20 Ekim 1938. Britanya Dışişleri Bakanlığı birinci sekreteri R. F. Bowker’in mahrem muhtıraya derkenarı: Cumhurbaşkanının sık sık değişmesi, Türkiye’nin şimdiki anayasa gelişimi açısından uygun değildir (Salâhi R. Sonyel, İngiliz Belgelerinin Işığı Altında Atatürk’ün Son Günleri, 1971, s. 562).
3 Aralık 1938. İngiltere’nin Ankara’daki Büyükelçisi Percy Loraine’den Hariciye Nazırı Lord Halifax’a muhtıra: ..Kemalist Cumhuriyete dostluklarını göstermek yönünde İngiliz Kıralı, hükûmeti ve halkının almış olduğu tedbirlerin Türkler arasında yarattığı duyguları yeterlikle anlatabilmek için, ‘intiba, değerlendirme ve takdir’ gibi kelimeler yetmez (Salâhi R. Sonyel, İngiliz Belgelerinin Işığı Altında Atatürk’ün Son Günleri, 1971, s. 586).

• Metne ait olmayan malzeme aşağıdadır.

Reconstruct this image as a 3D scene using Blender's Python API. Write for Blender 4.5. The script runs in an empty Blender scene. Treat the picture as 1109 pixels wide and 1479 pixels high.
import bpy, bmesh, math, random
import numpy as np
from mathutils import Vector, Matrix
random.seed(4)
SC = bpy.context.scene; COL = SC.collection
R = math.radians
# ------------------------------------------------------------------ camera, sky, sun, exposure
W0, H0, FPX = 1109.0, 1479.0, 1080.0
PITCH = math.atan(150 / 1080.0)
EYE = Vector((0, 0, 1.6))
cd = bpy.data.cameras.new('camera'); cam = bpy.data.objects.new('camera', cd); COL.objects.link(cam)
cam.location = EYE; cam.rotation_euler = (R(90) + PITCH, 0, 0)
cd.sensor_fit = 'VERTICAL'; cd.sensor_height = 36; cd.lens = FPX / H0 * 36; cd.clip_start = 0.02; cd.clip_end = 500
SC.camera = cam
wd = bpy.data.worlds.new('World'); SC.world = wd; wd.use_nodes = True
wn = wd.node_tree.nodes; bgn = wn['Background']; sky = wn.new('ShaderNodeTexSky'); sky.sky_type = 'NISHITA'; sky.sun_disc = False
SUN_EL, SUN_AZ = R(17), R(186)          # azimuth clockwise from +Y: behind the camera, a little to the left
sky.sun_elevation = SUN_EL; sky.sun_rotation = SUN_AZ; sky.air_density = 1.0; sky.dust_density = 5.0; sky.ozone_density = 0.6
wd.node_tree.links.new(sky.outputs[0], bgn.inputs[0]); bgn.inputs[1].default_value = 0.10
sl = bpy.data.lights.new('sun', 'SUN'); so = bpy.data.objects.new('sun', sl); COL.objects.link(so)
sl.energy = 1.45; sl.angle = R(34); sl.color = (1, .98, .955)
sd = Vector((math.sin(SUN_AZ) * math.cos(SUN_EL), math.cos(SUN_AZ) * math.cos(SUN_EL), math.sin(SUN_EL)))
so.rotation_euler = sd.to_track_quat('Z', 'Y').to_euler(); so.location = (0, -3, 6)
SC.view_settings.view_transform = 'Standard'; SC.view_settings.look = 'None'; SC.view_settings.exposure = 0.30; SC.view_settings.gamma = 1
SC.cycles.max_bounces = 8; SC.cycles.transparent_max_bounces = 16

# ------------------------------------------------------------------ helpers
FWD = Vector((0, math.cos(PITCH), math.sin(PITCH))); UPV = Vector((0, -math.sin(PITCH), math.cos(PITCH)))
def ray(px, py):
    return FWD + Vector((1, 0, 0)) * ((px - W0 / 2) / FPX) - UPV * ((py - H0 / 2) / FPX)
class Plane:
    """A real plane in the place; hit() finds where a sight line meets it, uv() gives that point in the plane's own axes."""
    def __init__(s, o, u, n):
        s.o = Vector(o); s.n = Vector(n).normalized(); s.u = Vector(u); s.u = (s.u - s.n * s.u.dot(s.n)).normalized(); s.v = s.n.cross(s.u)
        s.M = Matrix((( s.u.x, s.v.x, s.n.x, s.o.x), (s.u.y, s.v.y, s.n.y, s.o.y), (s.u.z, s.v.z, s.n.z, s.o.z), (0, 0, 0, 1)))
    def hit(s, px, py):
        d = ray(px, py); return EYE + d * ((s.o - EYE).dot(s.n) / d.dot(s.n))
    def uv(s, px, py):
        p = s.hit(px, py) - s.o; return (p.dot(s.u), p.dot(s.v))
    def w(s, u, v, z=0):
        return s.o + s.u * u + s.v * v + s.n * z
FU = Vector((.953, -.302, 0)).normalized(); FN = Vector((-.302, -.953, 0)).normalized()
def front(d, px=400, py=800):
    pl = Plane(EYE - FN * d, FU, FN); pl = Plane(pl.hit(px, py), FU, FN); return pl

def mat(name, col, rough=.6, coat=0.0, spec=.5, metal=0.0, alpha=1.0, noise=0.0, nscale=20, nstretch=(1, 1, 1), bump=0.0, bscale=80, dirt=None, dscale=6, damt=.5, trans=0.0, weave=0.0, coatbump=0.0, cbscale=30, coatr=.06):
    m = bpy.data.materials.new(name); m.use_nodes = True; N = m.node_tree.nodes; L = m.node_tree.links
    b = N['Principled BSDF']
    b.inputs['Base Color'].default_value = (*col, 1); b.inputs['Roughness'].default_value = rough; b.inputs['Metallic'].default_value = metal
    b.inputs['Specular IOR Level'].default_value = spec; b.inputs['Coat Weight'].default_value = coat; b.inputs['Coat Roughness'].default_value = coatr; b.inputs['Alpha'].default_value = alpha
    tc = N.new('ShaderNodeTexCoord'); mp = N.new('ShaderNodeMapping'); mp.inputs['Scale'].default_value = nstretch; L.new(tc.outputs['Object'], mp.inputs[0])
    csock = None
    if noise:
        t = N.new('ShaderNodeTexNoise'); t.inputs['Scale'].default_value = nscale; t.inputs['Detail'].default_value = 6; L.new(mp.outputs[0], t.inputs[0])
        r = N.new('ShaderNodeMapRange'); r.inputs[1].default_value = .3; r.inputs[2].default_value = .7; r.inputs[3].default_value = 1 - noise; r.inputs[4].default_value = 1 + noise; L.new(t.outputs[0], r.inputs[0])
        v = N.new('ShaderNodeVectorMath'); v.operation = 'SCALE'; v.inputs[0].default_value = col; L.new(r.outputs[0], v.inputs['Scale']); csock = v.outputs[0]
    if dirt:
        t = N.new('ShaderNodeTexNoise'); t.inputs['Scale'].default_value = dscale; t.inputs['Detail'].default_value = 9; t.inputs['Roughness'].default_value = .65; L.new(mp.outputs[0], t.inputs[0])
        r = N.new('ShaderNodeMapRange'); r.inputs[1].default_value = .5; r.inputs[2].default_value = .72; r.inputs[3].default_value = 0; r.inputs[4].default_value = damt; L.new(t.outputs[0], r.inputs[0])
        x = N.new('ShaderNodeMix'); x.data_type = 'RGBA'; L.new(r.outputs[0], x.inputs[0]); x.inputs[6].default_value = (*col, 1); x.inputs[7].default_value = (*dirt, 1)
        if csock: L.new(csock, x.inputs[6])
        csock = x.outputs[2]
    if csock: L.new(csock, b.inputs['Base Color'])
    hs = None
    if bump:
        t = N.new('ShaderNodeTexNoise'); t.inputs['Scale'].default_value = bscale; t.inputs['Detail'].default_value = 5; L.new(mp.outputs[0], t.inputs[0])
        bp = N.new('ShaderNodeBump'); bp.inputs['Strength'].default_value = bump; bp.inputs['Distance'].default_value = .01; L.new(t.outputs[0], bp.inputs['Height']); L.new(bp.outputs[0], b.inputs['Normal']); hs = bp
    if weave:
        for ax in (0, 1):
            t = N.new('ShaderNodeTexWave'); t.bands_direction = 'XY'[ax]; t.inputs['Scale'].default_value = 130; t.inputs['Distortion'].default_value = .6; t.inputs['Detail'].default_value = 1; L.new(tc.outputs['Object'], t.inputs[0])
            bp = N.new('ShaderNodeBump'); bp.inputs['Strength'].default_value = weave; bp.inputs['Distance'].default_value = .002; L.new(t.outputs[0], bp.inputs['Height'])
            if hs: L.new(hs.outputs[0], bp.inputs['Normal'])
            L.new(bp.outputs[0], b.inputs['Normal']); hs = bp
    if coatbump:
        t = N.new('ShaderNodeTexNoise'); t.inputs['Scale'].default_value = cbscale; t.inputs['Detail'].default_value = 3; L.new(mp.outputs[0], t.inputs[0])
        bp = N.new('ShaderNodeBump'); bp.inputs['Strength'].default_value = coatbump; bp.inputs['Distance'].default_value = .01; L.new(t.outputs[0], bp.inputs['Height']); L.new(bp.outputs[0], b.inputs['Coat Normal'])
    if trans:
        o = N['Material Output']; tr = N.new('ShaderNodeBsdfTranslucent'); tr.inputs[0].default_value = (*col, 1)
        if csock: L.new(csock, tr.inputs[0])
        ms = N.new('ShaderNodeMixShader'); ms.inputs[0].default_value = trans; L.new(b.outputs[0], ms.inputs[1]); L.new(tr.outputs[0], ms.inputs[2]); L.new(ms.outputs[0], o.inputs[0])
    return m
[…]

Atatürk, Birleşik Krallık’ın ilgili diplomatik yetkilileri tarafından “Türkiye’nin İngiliz yanlısı politikasını başlatan” devlet adamı olarak ve İngiliz dilinin azimli öğrencisi İsmet İnönü, “bu politikanın kararlı destekçisi” olarak görülüyordu (F.O. 434/289/R 11929/1012/44; Aktaran: Dimitri Michalopoulos, “Yüzyıllık Düğüm: Musul Vilayeti” içinde Mütarekeden Sonra Musul’a Bir Bakış, 2020, s. 108).